▶ **WRITTEN REQUEST**
Restate each of the lines given below, word for word.

= = = =

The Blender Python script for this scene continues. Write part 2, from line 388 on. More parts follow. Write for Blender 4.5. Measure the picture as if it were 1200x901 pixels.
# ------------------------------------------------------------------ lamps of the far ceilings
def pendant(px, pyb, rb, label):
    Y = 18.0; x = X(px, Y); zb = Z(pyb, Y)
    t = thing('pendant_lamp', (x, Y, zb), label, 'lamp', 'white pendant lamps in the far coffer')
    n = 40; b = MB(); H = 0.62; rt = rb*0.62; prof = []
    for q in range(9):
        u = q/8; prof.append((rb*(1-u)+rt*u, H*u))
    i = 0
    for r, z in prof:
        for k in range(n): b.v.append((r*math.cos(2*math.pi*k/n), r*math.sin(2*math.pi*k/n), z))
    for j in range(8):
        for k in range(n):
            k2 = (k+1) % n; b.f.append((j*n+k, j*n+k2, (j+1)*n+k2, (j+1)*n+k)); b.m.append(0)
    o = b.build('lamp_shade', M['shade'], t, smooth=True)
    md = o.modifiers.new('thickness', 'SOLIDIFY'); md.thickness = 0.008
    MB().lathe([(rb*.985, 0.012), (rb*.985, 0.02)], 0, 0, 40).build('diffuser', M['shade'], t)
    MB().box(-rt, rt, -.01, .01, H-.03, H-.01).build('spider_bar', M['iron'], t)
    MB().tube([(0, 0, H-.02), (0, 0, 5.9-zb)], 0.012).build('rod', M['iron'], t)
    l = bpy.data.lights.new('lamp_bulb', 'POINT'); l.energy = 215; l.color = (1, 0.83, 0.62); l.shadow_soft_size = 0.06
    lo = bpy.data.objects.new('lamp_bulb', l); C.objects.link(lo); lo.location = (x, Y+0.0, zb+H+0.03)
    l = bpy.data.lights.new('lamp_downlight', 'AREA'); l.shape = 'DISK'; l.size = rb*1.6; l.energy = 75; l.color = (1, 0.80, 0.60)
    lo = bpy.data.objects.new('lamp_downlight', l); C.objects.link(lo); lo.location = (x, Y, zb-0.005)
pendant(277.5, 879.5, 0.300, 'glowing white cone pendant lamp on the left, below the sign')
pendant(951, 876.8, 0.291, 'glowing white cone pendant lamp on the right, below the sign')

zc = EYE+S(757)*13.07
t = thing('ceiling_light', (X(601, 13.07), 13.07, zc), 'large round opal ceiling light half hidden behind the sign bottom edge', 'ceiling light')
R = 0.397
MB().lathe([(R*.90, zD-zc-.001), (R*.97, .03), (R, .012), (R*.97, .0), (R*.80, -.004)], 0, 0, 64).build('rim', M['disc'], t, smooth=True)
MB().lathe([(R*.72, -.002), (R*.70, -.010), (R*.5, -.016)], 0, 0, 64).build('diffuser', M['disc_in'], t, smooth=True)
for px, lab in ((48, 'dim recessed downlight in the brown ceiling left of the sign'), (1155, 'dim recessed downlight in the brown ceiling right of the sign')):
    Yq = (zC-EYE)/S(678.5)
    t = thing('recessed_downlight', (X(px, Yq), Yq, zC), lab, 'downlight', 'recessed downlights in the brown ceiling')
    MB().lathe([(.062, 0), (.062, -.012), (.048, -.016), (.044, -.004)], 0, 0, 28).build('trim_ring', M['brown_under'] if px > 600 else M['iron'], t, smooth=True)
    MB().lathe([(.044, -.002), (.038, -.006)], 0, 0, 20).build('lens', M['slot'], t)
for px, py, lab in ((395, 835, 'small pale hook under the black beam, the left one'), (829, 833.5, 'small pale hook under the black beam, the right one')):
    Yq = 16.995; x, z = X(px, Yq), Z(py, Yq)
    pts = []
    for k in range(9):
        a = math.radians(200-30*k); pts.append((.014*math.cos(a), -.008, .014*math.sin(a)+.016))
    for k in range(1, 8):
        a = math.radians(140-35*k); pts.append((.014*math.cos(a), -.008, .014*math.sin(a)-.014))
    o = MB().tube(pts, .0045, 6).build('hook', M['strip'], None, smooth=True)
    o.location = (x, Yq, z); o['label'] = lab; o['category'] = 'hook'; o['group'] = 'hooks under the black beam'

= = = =

▶ **TASK RESULT**
The Blender Python script for this scene continues. Write part 2, from line 388 on. More parts follow. Write for Blender 4.5. Measure the picture as if it were 1200x901 pixels.
# ------------------------------------------------------------------ lamps of the far ceilings
def pendant(px, pyb, rb, label):
    Y = 18.0; x = X(px, Y); zb = Z(pyb, Y)
    t = thing('pendant_lamp', (x, Y, zb), label, 'lamp', 'white pendant lamps in the far coffer')
    n = 40; b = MB(); H = 0.62; rt = rb*0.62; prof = []
    for q in range(9):
        u = q/8; prof.append((rb*(1-u)+rt*u, H*u))
    i = 0
    for r, z in prof:
        for k in range(n): b.v.append((r*math.cos(2*math.pi*k/n), r*math.sin(2*math.pi*k/n), z))
    for j in range(8):
        for k in range(n):
            k2 = (k+1) % n; b.f.append((j*n+k, j*n+k2, (j+1)*n+k2, (j+1)*n+k)); b.m.append(0)
    o = b.build('lamp_shade', M['shade'], t, smooth=True)
    md = o.modifiers.new('thickness', 'SOLIDIFY'); md.thickness = 0.008
    MB().lathe([(rb*.985, 0.012), (rb*.985, 0.02)], 0, 0, 40).build('diffuser', M['shade'], t)
    MB().box(-rt, rt, -.01, .01, H-.03, H-.01).build('spider_bar', M['iron'], t)
    MB().tube([(0, 0, H-.02), (0, 0, 5.9-zb)], 0.012).build('rod', M['iron'], t)
    l = bpy.data.lights.new('lamp_bulb', 'POINT'); l.energy = 215; l.color = (1, 0.83, 0.62); l.shadow_soft_size = 0.06
    lo = bpy.data.objects.new('lamp_bulb', l); C.objects.link(lo); lo.location = (x, Y+0.0, zb+H+0.03)
    l = bpy.data.lights.new('lamp_downlight', 'AREA'); l.shape = 'DISK'; l.size = rb*1.6; l.energy = 75; l.color = (1, 0.80, 0.60)
    lo = bpy.data.objects.new('lamp_downlight', l); C.objects.link(lo); lo.location = (x, Y, zb-0.005)
pendant(277.5, 879.5, 0.300, 'glowing white cone pendant lamp on the left, below the sign')
pendant(951, 876.8, 0.291, 'glowing white cone pendant lamp on the right, below the sign')

zc = EYE+S(757)*13.07
t = thing('ceiling_light', (X(601, 13.07), 13.07, zc), 'large round opal ceiling light half hidden behind the sign bottom edge', 'ceiling light')
R = 0.397
MB().lathe([(R*.90, zD-zc-.001), (R*.97, .03), (R, .012), (R*.97, .0), (R*.80, -.004)], 0, 0, 64).build('rim', M['disc'], t, smooth=True)
MB().lathe([(R*.72, -.002), (R*.70, -.010), (R*.5, -.016)], 0, 0, 64).build('diffuser', M['disc_in'], t, smooth=True)
for px, lab in ((48, 'dim recessed downlight in the brown ceiling left of the sign'), (1155, 'dim recessed downlight in the brown ceiling right of the sign')):
    Yq = (zC-EYE)/S(678.5)
    t = thing('recessed_downlight', (X(px, Yq), Yq, zC), lab, 'downlight', 'recessed downlights in the brown ceiling')
    MB().lathe([(.062, 0), (.062, -.012), (.048, -.016), (.044, -.004)], 0, 0, 28).build('trim_ring', M['brown_under'] if px > 600 else M['iron'], t, smooth=True)
    MB().lathe([(.044, -.002), (.038, -.006)], 0, 0, 20).build('lens', M['slot'], t)
for px, py, lab in ((395, 835, 'small pale hook under the black beam, the left one'), (829, 833.5, 'small pale hook under the black beam, the right one')):
    Yq = 16.995; x, z = X(px, Yq), Z(py, Yq)
    pts = []
    for k in range(9):
        a = math.radians(200-30*k); pts.append((.014*math.cos(a), -.008, .014*math.sin(a)+.016))
    for k in range(1, 8):
        a = math.radians(140-35*k); pts.append((.014*math.cos(a), -.008, .014*math.sin(a)-.014))
    o = MB().tube(pts, .0045, 6).build('hook', M['strip'], None, smooth=True)
    o.location = (x, Yq, z); o['label'] = lab; o['category'] = 'hook'; o['group'] = 'hooks under the black beam'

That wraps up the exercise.